Recovering his balance, Perry scooted along the thick branch until he was safely over the barbed top of the fence, and then jumped down into the waist-high weeds and grass.

Help!

Heart pounding, Perry ran toward the voice—or at least where he guessed the voice was coming from. He still couldn’t see anyone.

This back section of the property had never been landscaped. Thirsty scrub oaks, bramble bushes, webs of potentially ankle-snapping weeds covered a couple of sunbaked acres.

When he reached the wall of towering, mostly dead hedges, he covered his mouth and nose with the crook of his arm and shoved his way through, trying not to inhale dust or pollen.

Small, sharp dried leaves whispered as they scratched his bare skin, crumbling against his clothes. He scraped through and found himself in the ruins of the actual hotel garden.

Which meant he was…where in relation to the voice?

Without his leafy vantage point, he had no clue. Rusted lanterns hung from withered tree branches. A couple of short stone staircases led nowhere. An ornate, but oxidized, iron patio chair was shoved into the hedge, and a little farther on, an overturned patio table lay on its back, four legs sticking straight up out of the tall weeds like a dead animal. A black and white checkered cement square was carpeted in broken branches and debris. A giant gameboard? More likely an outdoors dance floor.

Too bad there was no time to get some of this derelict grandeur down on paper…

Finally, he spotted an overgrown path leading through a pair of moribund Japanese cedars—so ossified they looked like wood carvings—and jogged on toward the hotel.

The voice had fallen silent.

Perry slowed to an uneasy stop, listening. His breathing was the loudest sound in the artificial glade. Should he go on? You couldn’t—shouldn’t—ignore a cry for help, but maybe the emergency was over?

Or maybe the emergency had gotten so much worse, whoever had been yelling was now unconscious.

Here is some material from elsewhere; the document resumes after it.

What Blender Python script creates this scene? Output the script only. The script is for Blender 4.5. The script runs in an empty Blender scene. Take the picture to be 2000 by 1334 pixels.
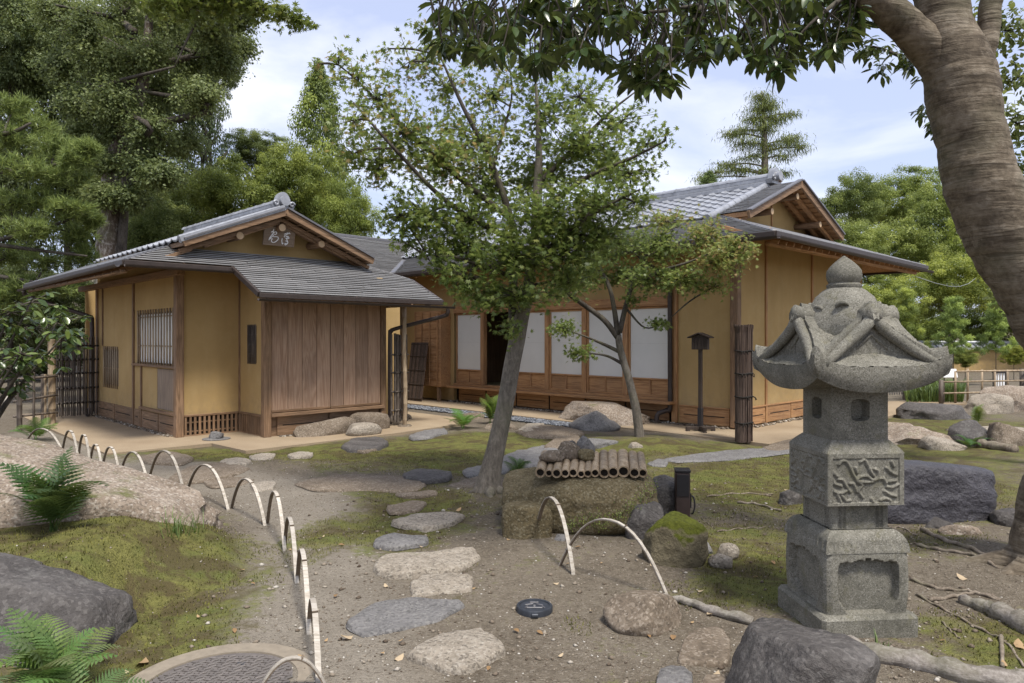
import bpy, math, random
import numpy as np
from mathutils import Vector, Matrix, noise
R = math.radians
sc = bpy.context.scene
C = sc.collection
# ---------------------------------------------------------------- camera, sky, sun, exposure
FPX, HOR, EYE = 1389.0, 660.0, 1.55
cd = bpy.data.cameras.new('camera'); cam = bpy.data.objects.new('camera', cd); C.objects.link(cam)
cam.location = (0, 0, EYE); cam.rotation_euler = (R(90), 0, 0)
cd.sensor_width = 36; cd.lens = 36*FPX/2000; cd.shift_y = -7/2000
cd.clip_start = 0.05; cd.clip_end = 2000
sc.camera = cam
SUN_EL, SUN_AZ = 63, 152        # azimuth clockwise from +Y: behind the camera, to its right
w = bpy.data.worlds.new('World'); sc.world = w; w.use_nodes = True
nt = w.node_tree; nt.nodes.clear()
def wn(t, **k):
    n = nt.nodes.new(t)
    for a, b in k.items(): setattr(n, a, b)
    return n
sky = wn('ShaderNodeTexSky', sky_type='NISHITA', sun_disc=False)
sky.sun_elevation = R(SUN_EL); sky.sun_rotation = R(SUN_AZ); sky.air_density = 1.0; sky.dust_density = 1.2; sky.ozone_density = 1.0
tc = wn('ShaderNodeTexCoord'); mp = wn('ShaderNodeMapping'); mp.inputs['Scale'].default_value = (1.0, 1.0, 2.6)
mp.inputs['Location'].default_value = (3.3, 0.4, 0.2)
nz = wn('ShaderNodeTexNoise'); nz.inputs['Scale'].default_value = 2.1; nz.inputs['Detail'].default_value = 7; nz.inputs['Roughness'].default_value = .55
nz.inputs['Distortion'].default_value = .5
rp = wn('ShaderNodeValToRGB'); rp.color_ramp.elements[0].position = .42; rp.color_ramp.elements[1].position = .70
mx = wn('ShaderNodeMix', data_type='RGBA'); mx.inputs['B'].default_value = (8.6, 8.7, 9.0, 1)
mfl = wn('ShaderNodeMix', data_type='RGBA'); mfl.inputs['Factor'].default_value = .6; mfl.inputs['B'].default_value = (6.0, 6.6, 9.0, 1)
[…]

Far overhead, the tops of the trees made a distant rustling sound, though there was no breeze down here in the petrified forest. He could see broken beer bottles along the path, cigarette butts, and something that appeared to be a used condom.

Ugh.

At last—well, it felt like at last, but it was probably no more than two or three minutes—he reached the bottom of the first of three wide, shallow flights of steps, which surely led to the back entrance of the hotel.

Now what?

Aside from his own footfalls and raspy breathing, it was eerily silent.

He began to feel a little foolish.

Had he misunderstood those cries? Maybe he’d been fooled by the noise of a bunch of kids roughhousing. Maybe what he’d heard had been the rantings of a crazy homeless person. There was a lot of that in LA.

“Just do it,” Perry muttered, and started up the steps toward the hotel.

Halfway up the first flight, a scrape of sound—footsteps on pavement—reached him. Perry raised his head as three figures crested the top. He froze. His breath caught. His heart seemed to tumble through his chest as he stared in disbelief.

Three figures. They wore long black capes and skeleton masks. They carried swords.